Do you like hot air balloons? I do. A lot of other people must like them, for there are a number of hot air balloon festivals across the country. Paulette and I have been to two of them. There is an annual one at the airport in Statesville, North Carolina, which was about an hour from our home. The newspaper would print these beautiful pictures from the festival, and one year we went. The other festival we saw was accidental. We were vacationing in Colorado and spent one night at a motel in Telluride, which is a small town nestled among the tallest, most beautiful, snow capped mountains of the state. The town itself has an elevation of around 9,000 feet. It just happened that a balloon festival took place the morning we were there.
If you go to a balloon festival, you have to get up early, for they release the balloons in the very early morning, when the air is still and cool (giving the balloons more lift). There’s a little noise from the burners as they fill the balloons, but once they start to rise all is quiet and peaceful. The sky becomes full of color. I don’t think that man can improve on the beauty of God’s nature, but a sky with a full palette of balloons comes close. The picture below is from the Telluride festival; it doesn’t show many balloons, but it does give an idea of the grandeur of the setting.

The largest festival in the United States is held at Albuquerque, New Mexico.
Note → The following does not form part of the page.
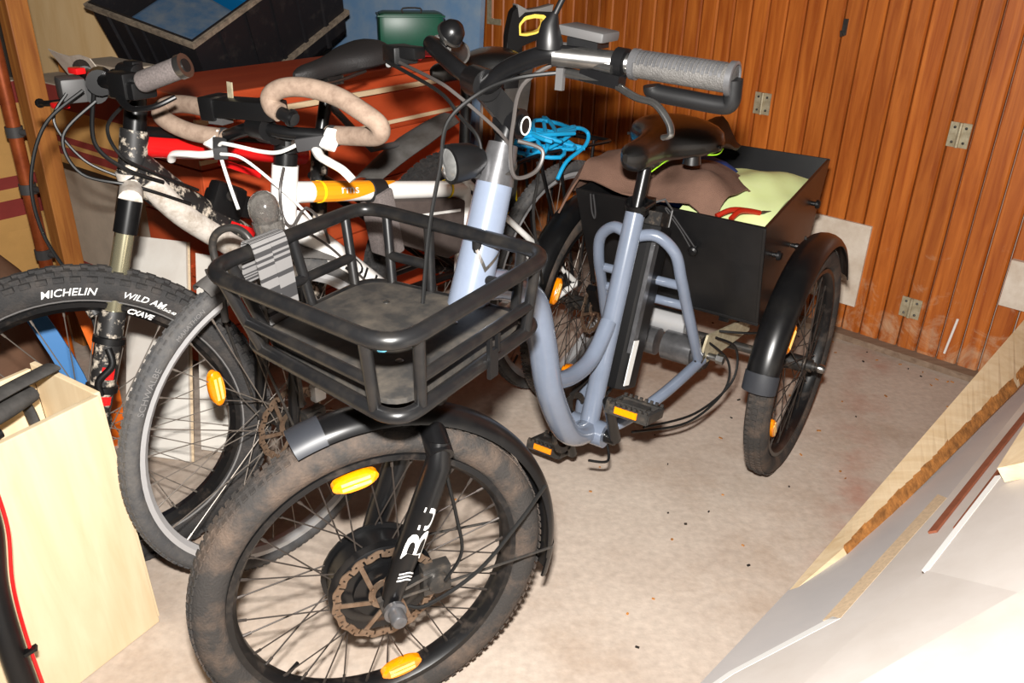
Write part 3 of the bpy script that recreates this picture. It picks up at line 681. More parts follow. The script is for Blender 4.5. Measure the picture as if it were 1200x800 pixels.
for lat in (.068, -.068): fl_ = tp(fork_leg(lat), 'fork_leg', 'black_paint'); NEAR = fl_ if lat > 0 else NEAR
tp(MB().tube([S(-.07, .093, .565), S(0, .098, .600), S(.07, .093, .565)], .021, 16).tube([S(0, .098, .60), axis(.70)], .019, 18), 'fork_crown', 'black_paint')
tp(MB().bar(S(.068, -.004, .318), S(.068, .004, .282), .012, .034, up=Bv).bar(S(-.068, -.004, .318), S(-.068, .004, .282), .012, .034, up=Bv), 'dropout', 'dark_metal')
# lettering down the near fork leg
la, lb = S(.068, .012, .345), S(.068, .066, .485)
fn = on_tube(la, lb, .0215, (-.32, -.95, .1))
for body, sz, off, mm in (('U', .026, .058, 'white_print'), ('B', .046, .004, 'white_print')):
    text_obj('fork_lettering', body, sz*1.5, lambda x, y, o=off: fn(x*1.7+o, y*.8), mm, NEAR, bold=.0006)
mb = MB()
for i in range(3):
    for j in range(5):
        y0, y1 = -.014+.028*j/5, -.014+.028*(j+1)/5; x0 = -.040-.0065*i
        k_ = lambda y: -abs(y)*.5
        mb.add([fn(x0+k_(y0), y0), fn(x0+k_(y1), y1), fn(x0-.003+k_(y1), y1), fn(x0-.003+k_(y0), y0)], [(0, 1, 2, 3)])
mb.build('fork_stripes', 'white_print', NEAR)
cp = tp(MB().box(S(.052, .085, .315), (.05, .024, .055), Matrix.Rotation(-ST, 3, 'Z')).cyl(S(.075, .085, .315), S(.03, .085, .315), .019, 16), 'brake_caliper', 'dark_metal', bevel=.003)
MB().bar(S(.072, .02, .33), S(.06, .08, .335), .012, .006).build('caliper_bracket', 'steel', cp)
cable(trike, [S(.085, .09, .33), S(.085, .12, .38), S(.075, .115, .45), S(.06, .10, .56), (.14, .03, .66)], .003)
cable(trike, [S(.07, .03, .285), S(.085, .06, .29), S(.085, .15, .33), S(.075, .23, .40), S(.05, .29, .44)], .0035)
# front fender
fm = MB(); fender_mb(fm, HUB, .333, .066, R(-8), R(108), -ST); fo = tp(fm, 'front_fender', 'fender_black')
fm = MB(); fender_mb(fm, HUB, .3355, .070, R(103), R(112), -ST, n=8, th=.004); fm.build('fender_flap', 'fender_grey', fo)
fm = MB(); fender_mb(fm, HUB, .335, .060, R(-16), R(-4), -ST, n=8, th=.004); fm.build('rear_flap', 'fender_black', fo)
MB().tube([S(.072, .02, .31), S(.05, .31, .30)], .0025, 8).tube([S(-.072, .02, .31), S(-.05, .31, .30)], .0025, 8).build('fender_stay', 'dark_metal', fo)
# basket
zt, zb = .862, .738
TC = [Vector((-.145, .205, zt)), Vector((-.172, -.165, zt)), Vector((.206, -.150, zt)), Vector((.216, .238, zt))]
BC = [Vector((-.095, .195, zb)), Vector((-.142, -.142, zb)), Vector((.222, -.125, zb)), Vector((.190, .205, zb))]
def rrect(c, rad, n=6):
    out = []
    for i in range(4):
        p, a_, b_ = c[i], c[i-1], c[(i+1) % 4]; u0 = (a_-p).normalized()*rad; u1 = (b_-p).normalized()*rad
        for k in range(n+1):
            t = k/n; out.append(p+u0*(1-t)**2+u1*t**2)
    return out
bk = thing('b', '', '') if False else None
rim_o = tp(MB().tube(rrect(TC, .055), .0115, 14, closed=True), 'basket_rim', 'basket_paint')
tp(MB().tube(rrect(BC, .045), .0105, 14, closed=True), 'basket_base_ring', 'basket_paint')
MC = [TC[i]*.42+BC[i]*.58 for i in range(4)]
def lerp4(c, i, t): return c[i].lerp(c[(i+1) % 4], t)
for i in (0, 1, 2, 3):      # sides: 0 front, 1 near, 2 rear, 3 far
    ts = (.13, .87) if i in (0, 1) else ((.14, .36, .62, .86) if i == 2 else (.14, .50, .86))
    for t in ts: tp(MB().tube([lerp4(TC, i, t)+Vector((0, 0, -.004)), lerp4(BC, i, t)], .0085, 12), 'basket_upright', 'basket_paint')
for i in (0, 1): tp(MB().tube([lerp4(MC, i, .13), lerp4(MC, i, .87)], .0085, 12), 'basket_rail', 'basket_paint')
tp(MB().tube([lerp4(MC, 3, .14), lerp4(MC, 3, .86)], .0085, 12), 'basket_rail', 'basket_paint')
tp(MB().tube([lerp4(MC, 2, .36), lerp4(MC, 2, .14)], .0085, 12), 'basket_rail', 'basket_paint')
tp(MB().tube([lerp4(MC, 2, .62), lerp4(MC, 2, .86)], .0085, 12), 'basket_rail', 'basket_paint')
# floor plate with rounded corners, screws, blue dot
ctr = sum(BC, Vector())/4
pc = [ctr+(c-ctr)*.93 for c in BC]; pc = [p+Vector((0, 0, .004)) for p in pc]
pl = tp(MB().prism(rrect(pc, .06), (0, 0, .008)), 'basket_plate', 'plate_grime', smooth=False)
for u_, v_ in ((.25, .30), (.75, .28), (.28, .75), (.72, .74)):
    p = pc[0].lerp(pc[1], u_).lerp(pc[3].lerp(pc[2], u_), v_)+Vector((0, 0, .008)); MB().lathe([(.0, .002), (.004, .002), (.006, .0005), (.006, 0)], Matrix.Translation(p) @ Matrix.Rotation(R(90), 4, 'X'), seg=12).build('plate_screw', 'steel', pl)
p = pc[0].lerp(pc[1], .62).lerp(pc[3].lerp(pc[2], .62), .30)+Vector((0, 0, .008)); MB().lathe([(.0, .0015), (.005, .0015), (.007, .0)], Matrix.Translation(p) @ Matrix.Rotation(R(90), 4, 'X'), seg=14).build('blue_dot', 'dot_blue', pl)
tp(MB().bar((-.10, .03, .728), (.22, .03, .728), .02, .014).bar((-.12, -.06, .728), (.21, -.05, .728), .02, .014).bar((.20, -.07, .728), (.20, .10, .728), .02, .014), 'basket_carrier', 'basket_paint')
tp(MB().tube([(.02, -.03, .722), (.13, -.01, .69), (.2, 0, .735)], .011, 10).tube([(.02, .06, .722), (.13, .03, .69), (.2, 0, .735)], .011, 10), 'basket_strut', 'basket_paint')
tp(MB().box(lerp4(BC, 1, .56)+Vector((0, -.012, .0)), (.02, .006, .045)).box(lerp4(BC, 1, .53)+Vector((0, -.013, .03)), (.006, .006, .03)).box(lerp4(BC, 1, .59)+Vector((0, -.013, .03)), (.006, .006, .03)), 'basket_latch', 'black_plastic')
# battery behind the seat tube
bd = Vector((.155, 0, .48)).normalized(); bn = Vector((bd.z, 0, -bd.x)); b0 = Vector((.772, 0, .335)); b1 = b0+bd*.385
bt = tp(MB().prism([b0+bn*x+Vector((0, y, 0)) for x, y in ((-.036, -.024), (-.02, -.042), (.045, -.042), (.060, -.024), (.060, .024), (.045, .042), (-.02, .042), (-.036, .024))], bd*.385), 'battery', 'black_plastic', bevel=.004)
MB().bar(b0+bn*-.022+bd*.09+Vector((0, -.038, 0)), b1+bn*-.022-bd*.02+Vector((0, -.038, 0)), .024, .010, up=(0, 1, 0)).build('battery_strip', 'collar_grey', bt)
MB().bar(b0+bn*-.018+bd*.012+Vector((0, -.043, 0)), b0+bn*-.016+bd*.12+Vector((0, -.043, 0)), .028, .002, up=(0, 1, 0)).build('battery_label', 'white_print', bt)
MB().bar(b1+bn*.012, b1+bn*.012+bd*.03, .05, .07, up=(0, 1, 0)).build('battery_cap', 'greasy', bt)
MB().tube([b1+bn*.045+Vector((0, -.034, 0))-bd*.03, b1+bn*.045+Vector((0, -.034, 0))+bd*.04, b1+bn*-.015+Vector((0, -.034, 0))+bd*.06, b1+bn*-.03+Vector((0, -.02, 0))+bd*.05], .0025, 8).build('battery_handle', 'grey_plastic', bt)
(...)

Last year Barb Kocha attended it, and here are some of her thoughts. “It was a crisp fall morning and the blue sky was filled with a hundred plus brightly colored balloons of all colors and designs. It was like watching prayers going up as gifts to the Lord. Some balloons were sent up just for the fun of riding in that beautiful bright, pollution free, heavenly sky. Others were sent up to remember someone who had passed, a thank you for a birth, a prayer for someone who was very ill, or a celebration of an event such as a birthday or wedding. I imagined that these balloons were being lovingly sent up to heaven in hopes of the Lord receiving them.”
I also had religious thoughts when I watched the balloons rise and float. The stillness and peacefulness of the moment makes it natural to meditate, and it turned my thoughts upward. The grace of the balloons reminded me of God’s Grace lifting my sins away. Please read Psalms 121 where the writer lifts his eyes to the hills and remember: God loves YOU unconditionally.